Miller skipped the first event of the season in Boca Raton, Fla. She recently spent a lot of time trying to nurse her 1 1/2-year-old schnauzer back to health, and lost five pounds and a lot of sleep and practice time. The dog died, and Miller, who says she never plays well in Florida, decided to delay the start of her season. She did play this past weekend in North Miami and won $295.

— Why is Scott Verplank, the 1985 Western Open champion, carrying a Western Open golf bag on the tour? The NCAA ruled that the Oklahoma State senior could not carry an OSU bag because it was an advertisement for his college team.

Verplank`s father purchased the bag and had ”Scott Verplank, 1985 Western Open Champion” and the Western Golf Association logo painted on it.

Verplank finished 19 strokes behind winner Hal Sutton in the recent Phoenix Open. He`ll play in the Masters in April, and he`s also expected to be the first amateur invited to the Tournament Players Championship in March.

— The Hazeltine Golf Club at Chaska, Minn., will be the site of the 1991 U.S. Open.
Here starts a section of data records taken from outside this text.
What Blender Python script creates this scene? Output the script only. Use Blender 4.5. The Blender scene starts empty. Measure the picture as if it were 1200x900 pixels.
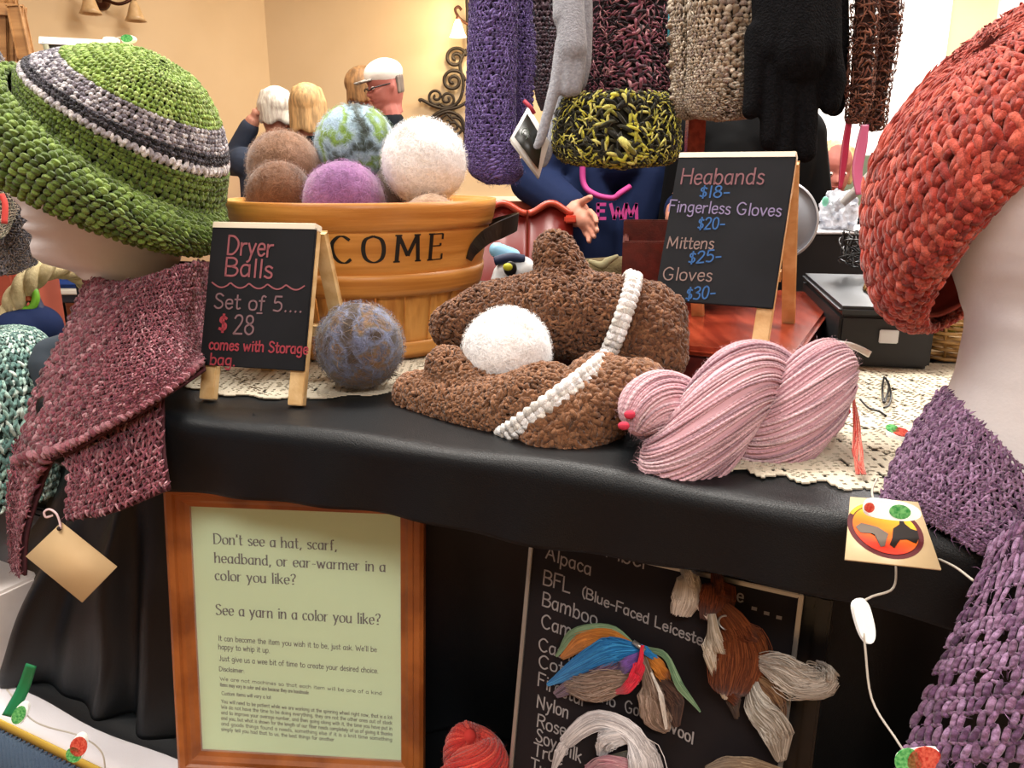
import bpy, bmesh, math, random
import numpy as np
from mathutils import Vector, Matrix
random.seed(7); RG = np.random.default_rng(7)
SC = bpy.context.scene; COL = SC.collection
R = math.radians; PI = math.pi
# ---------------------------------------------------------------- camera
PITCH = R(15.0); FPX = 933.0; CAMZ = 1.37
cam = bpy.data.objects.new('camera', bpy.data.cameras.new('camera')); COL.objects.link(cam)
cam.data.sensor_width = 36; cam.data.lens = 36 * FPX / 1200; cam.data.clip_start = 0.05
cam.location = (0, 0, CAMZ); cam.rotation_euler = (R(90) - PITCH, 0, 0)
SC.camera = cam
# ---------------------------------------------------------------- world, lights, exposure
SC.view_settings.view_transform = 'Standard'; SC.view_settings.look = 'None'
SC.view_settings.gamma = 1.0; SC.view_settings.use_curve_mapping = False
SC.view_settings.exposure = 0.0
wd = bpy.data.worlds.new('world'); SC.world = wd; wd.use_nodes = True
wd.node_tree.nodes['Background'].inputs[0].default_value = (0.62, 0.72, 0.9, 1)
wd.node_tree.nodes['Background'].inputs[1].default_value = 0.6
def area(name, loc, rot, sx, sy, power, col):
    l = bpy.data.lights.new(name, 'AREA'); l.shape = 'RECTANGLE'; l.size = sx; l.size_y = sy
    l.energy = power; l.color = col
    o = bpy.data.objects.new(name, l); COL.objects.link(o); o.location = loc; o.rotation_euler = rot
    return o
area('ceiling_panel_light', (-0.1, 1.5, 2.93), (0, 0, 0), 1.2, 0.6, 74, (1, .95, .88))
area('ceiling_panel_light', (-1.3, 0.5, 2.93), (0, 0, 0), 1.2, 0.6, 34, (1, .95, .88))
area('ceiling_panel_light', (1.5, 1.5, 2.93), (0, 0, 0), 1.2, 0.6, 50, (1, .97, .92))
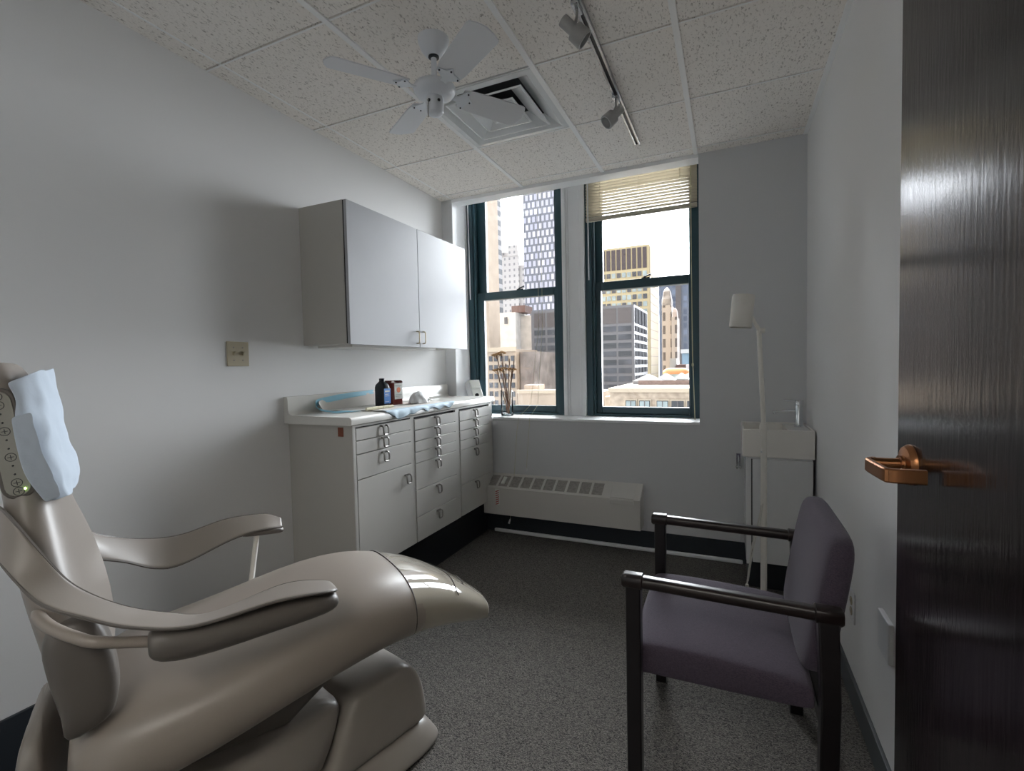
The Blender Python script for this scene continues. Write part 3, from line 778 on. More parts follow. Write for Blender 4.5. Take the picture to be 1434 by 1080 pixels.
# ------------------------------------------------------------------ sink
sk = thing('sink_vanity', 'small white vanity cabinet with a rectangular basin in the corner', 'sink', (2.19, 3.0, 0))
sw_, sd = .352, .385
bs = G()
bs.box(0, sw_, 0, .012, .760, .918).box(0, sw_, sd-.012, sd, .76, .918).box(0, .012, .012, sd-.012, .76, .918).box(sw_-.012, sw_, .012, sd-.012, .76, .918)
bs.box(.012, sw_-.012, .012, sd-.012, .76, .800).box(.23, sw_-.012, .012, sd-.012, .80, .913)
bs.obj('basin', M['porcelain'], sk, bevel=.006, seg=3)
G().lathe([(.018, .8005), (.018, .803)], (.12, .2, 0), 24).obj('drain', M['chrome'], sk)
G().box(.018, sw_-.010, .012, sd-.004, .165, .760).obj('vanity_body', M['sinkcab'], sk, bevel=.002)
G().box(.050, sw_-.010, -.006, .011, .165, .752).obj('vanity_door', M['sinkcab'], sk, bevel=.002)
G().box(.020, .044, -.003, .011, .150, .756).obj('side_stile', M['sinkcab'], sk, bevel=.002)
G().box(.044, .050, .0, .0115, .165, .75).obj('dark_gap', M['gap'], sk)
G().box(.03, sw_-.02, .05, sd-.01, 0, .165).obj('plinth', M['kick'], sk)
fc = thing('faucet', 'chrome single lever faucet standing on the corner basin', 'faucet', (2.49, 3.21, .914))
G().lathe([(.026, 0), (.026, .005), (.021, .008), (.021, .125), (.019, .128)], n=32).obj('faucet_body', M['chrome'], fc, smooth=True)
G().tube([(-.01, 0, .093), (-.125, -.012, .088), (-.135, -.013, .084)], [.009, .008, .008], 16).tube([(-.128, -.012, .086), (-.128, -.012, .074)], .008, 14).obj('spout', M['chrome'], fc, smooth=True)
G().lathe([(.021, .130), (.021, .150), (.018, .154)], n=32).obj('lever_cap', M['chrome'], fc, smooth=True)
G().tube([(-.005, 0, .148), (-.075, -.006, .152)], .0035, 10).obj('lever', M['chrome'], fc, smooth=True)

# ------------------------------------------------------------------ floor lamp
lp = thing('floor_lamp', 'white floor lamp with a cylindrical head in front of the sink', 'floor lamp', (2.285, 2.80, 0))
G().lathe([(.125, 0), (.125, .012), (.118, .018), (.02, .022), (.016, .035)], n=48).obj('lamp_base', M['white_met'], lp, smooth=True)
G().tube([(0, 0, .02), (0, 0, .95)], .0155, 20).obj('lower_pole', M['white_met'], lp, smooth=True)
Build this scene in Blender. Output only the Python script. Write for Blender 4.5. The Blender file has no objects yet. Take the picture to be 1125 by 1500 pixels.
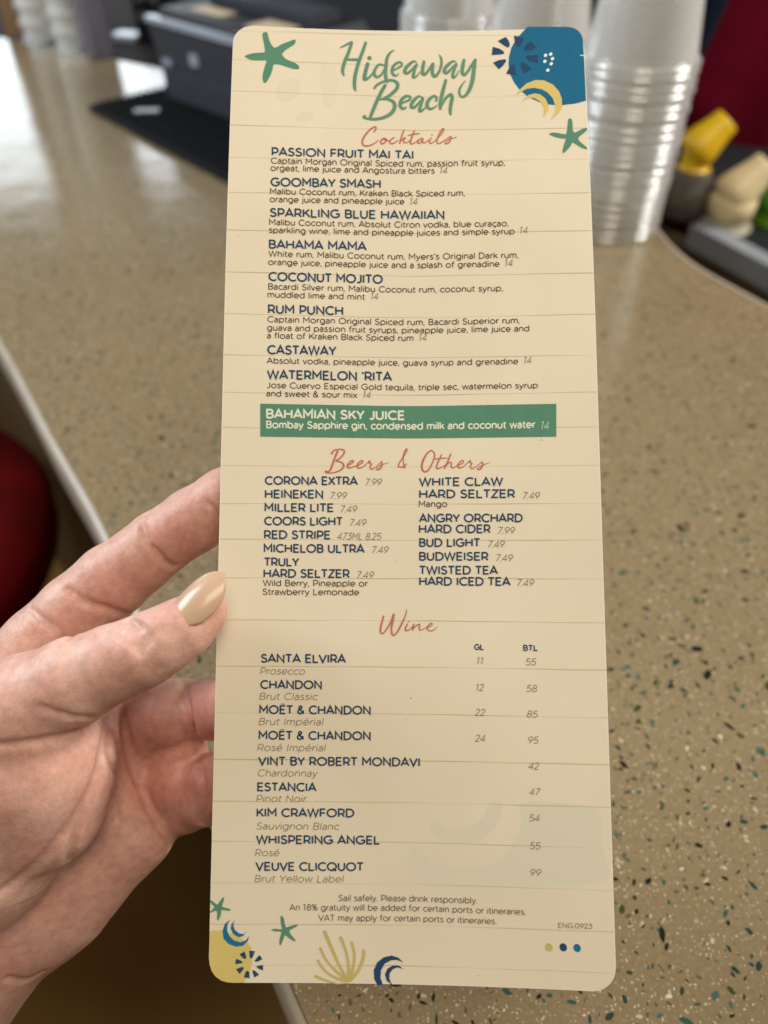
import bpy, bmesh, math, random
import numpy as np
from mathutils import Vector, Matrix, geometry

# ------------------------------------------------------------------ camera, world, lights
SC = bpy.context.scene
COL = SC.collection
F = 1110.0                      # focal length in photograph pixels (1125 x 1500)
CX, CY = 562.5, 750.0
H = 0.30                        # camera height above the counter top
PITCH = math.radians(45)
R_ = np.array((1.0, 0.0, 0.0))
U_ = np.array((0.0, math.sin(PITCH), math.cos(PITCH)))
N_ = np.array((0.0, math.cos(PITCH), -math.sin(PITCH)))
C0 = np.array((0.0, 0.0, H))

cam_data = bpy.data.cameras.new('camera')
cam = bpy.data.objects.new('camera', cam_data)
COL.objects.link(cam)
cam.location = (0, 0, H)
cam.rotation_euler = (math.pi / 2 - PITCH, 0, 0)
cam_data.sensor_fit = 'HORIZONTAL'
cam_data.sensor_width = 36.0
cam_data.lens = 36.0 * F / 1125.0
cam_data.clip_start = 0.01
cam_data.clip_end = 60
cam_data.dof.use_dof = True
cam_data.dof.focus_distance = 0.2150
cam_data.dof.aperture_fstop = 35.52 / 3.6
SC.camera = cam

world = bpy.data.worlds.new('World')
SC.world = world
world.use_nodes = True
bg = world.node_tree.nodes['Background']
bg.inputs[0].default_value = (1.0, 0.90, 0.76, 1)
bg.inputs[1].default_value = 0.11

def area(name, loc, target, sx, sy, power, color):
    d = bpy.data.lights.new(name, 'AREA')
    d.shape = 'RECTANGLE'; d.size = sx; d.size_y = sy
    d.energy = power; d.color = color
    o = bpy.data.objects.new(name, d); COL.objects.link(o)
    o.location = loc
    v = Vector(target) - Vector(loc)
    o.rotation_euler = v.to_track_quat('-Z', 'Y').to_euler()
    return o

area('daylight_opening', (-1.18, 2.30, 0.38), (-0.75, 0.60, 0.20), 1.45, 0.48, 10, (0.84, 0.93, 1.0))
area('daylight_side', (-1.25, 0.62, 0.92), (-0.12, 0.20, 0.20), 0.7, 0.7, 22, (0.86, 0.93, 1.0))
area('ceiling_light', (0.18, -0.12, 1.02), (0.0, 0.20, 0.15), 0.55, 0.40, 5.9, (1.0, 0.90, 0.745))
area('added_right_fill', (1.45, 0.70, 0.95), (0.25, 0.75, 0.05), 0.5, 0.6, 25, (1.0, 0.97, 0.92))  # added fill lamp with no known fixture, brightens the cups and jars

SC.view_settings.view_transform = 'Standard'
SC.view_settings.look = 'None'
SC.view_settings.exposure = 0
SC.view_settings.gamma = 1
SC.cycles.max_bounces = 10
SC.cycles.transparent_max_bounces = 64
SC.cycles.use_denoising = True

# ------------------------------------------------------------------ helpers
def w(p):                       # camera space (x right, y up, z away; metres) -> world
    p = np.asarray(p, float)
    return C0 + p[..., 0:1] * R_ + p[..., 1:2] * U_ + p[..., 2:3] * N_

def ray(px, py):
    d = np.array(((px - CX) / F, (CY - py) / F, 1.0))
    return d[0] * R_ + d[1] * U_ + d[2] * N_

def G(px, py, h=0.0):           # world point at height h seen along a photograph pixel
    d = ray(px, py); t = (h - H) / d[2]
    return C0 + t * d

def tag(o, label=None, cat=None, group=None, kind=None):
    if label: o['label'] = label
    if cat: o['category'] = cat
    if group: o['group'] = group
    if kind: o['kind'] = kind
    return o

def empty(name, loc, label, cat, group=None):
    o = bpy.data.objects.new(name, None)
    o.empty_display_size = 0.02
    COL.objects.link(o); o.location = loc
    return tag(o, label, cat, group)

def mesh(name, verts, faces, mat, parent=None, smooth=True):
    me = bpy.data.meshes.new(name)
    v = np.asarray(verts, float)
    if parent is not None:
        r = np.array(parent.location) if parent.parent is None else np.array(parent.location) + np.array(parent.parent.location)
        v = v - r
    me.from_pydata(v.tolist(), [], [tuple(int(i) for i in f) for f in faces])
    me.materials.append(mat)
    if smooth:
        me.polygons.foreach_set('use_smooth', [True] * len(me.polygons))
    me.update()
    o = bpy.data.objects.new(name, me); COL.objects.link(o)
    if parent is not None: o.parent = parent
    return o

def from_bm(name, bm, mat, parent=None, smooth=False, bevel=0.0, seg=3):
    if bevel > 0:
        es = [e for e in bm.edges if e.is_manifold and e.calc_face_angle(0) > 0.5]
        bmesh.ops.bevel(bm, geom=es, offset=bevel, segments=seg, profile=0.5, affect='EDGES')
    bmesh.ops.recalc_face_normals(bm, faces=bm.faces)
    bm.verts.ensure_lookup_table()
    o = mesh(name, [v.co[:] for v in bm.verts], [[v.index for v in f.verts] for f in bm.faces], mat, parent, False)
    bm.free()
    if smooth or bevel > 0:
        for p in o.data.polygons: p.use_smooth = True
        try: o.data.set_sharp_from_angle(angle=0.6)
        except Exception: pass
    return o

def prism(bm, poly, frame, z0, z1, top=None):
    """polygon in a local (x, y) frame, extruded from z0 to z1; top = optional other polygon for the upper end"""
    top = top or poly
    a = [bm.verts.new(frame @ Vector((x, y, z0))) for x, y in poly]
    b = [bm.verts.new(frame @ Vector((x, y, z1))) for x, y in top]
    n = len(a)
    bm.faces.new(a[::-1]); bm.faces.new(b)
    for i in range(n):
        bm.faces.new((a[i], a[(i + 1) % n], b[(i + 1) % n], b[i]))

def box(bm, frame, x0, x1, y0, y1, z0, z1):
    prism(bm, [(x0, y0), (x1, y0), (x1, y1), (x0, y1)], frame, z0, z1)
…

The 91st Open, to be played June 13-16, 1991, will be the fifth U.S. Golf Association championship at Hazeltine and the second U.S. Open. Tony Jacklin won there in 1970, the Open best remembered for runner-up Dave Hill`s comments that Hazeltine was ”a cow pasture.” Hazeltine also has been the site of two Women`s Opens and one Senior Open.

— Johnny Dawson, who began his long association with golf at Glen Oak Country Club in Glen Ellyn, died Jan. 6 in Palm Springs, Calif., at the age of 83. Dawson, who went to high school with Red Grange at Wheaton, was captain of the 1942 Walker Cup team and was a three-time USGA senior champion.

Dawson, who won the Houston Open in 1930 and 1934 as an amateur, was a prime mover in making Palm Springs a golf mecca. He built six courses in Palm Springs, including Thunderbird and Eldorado.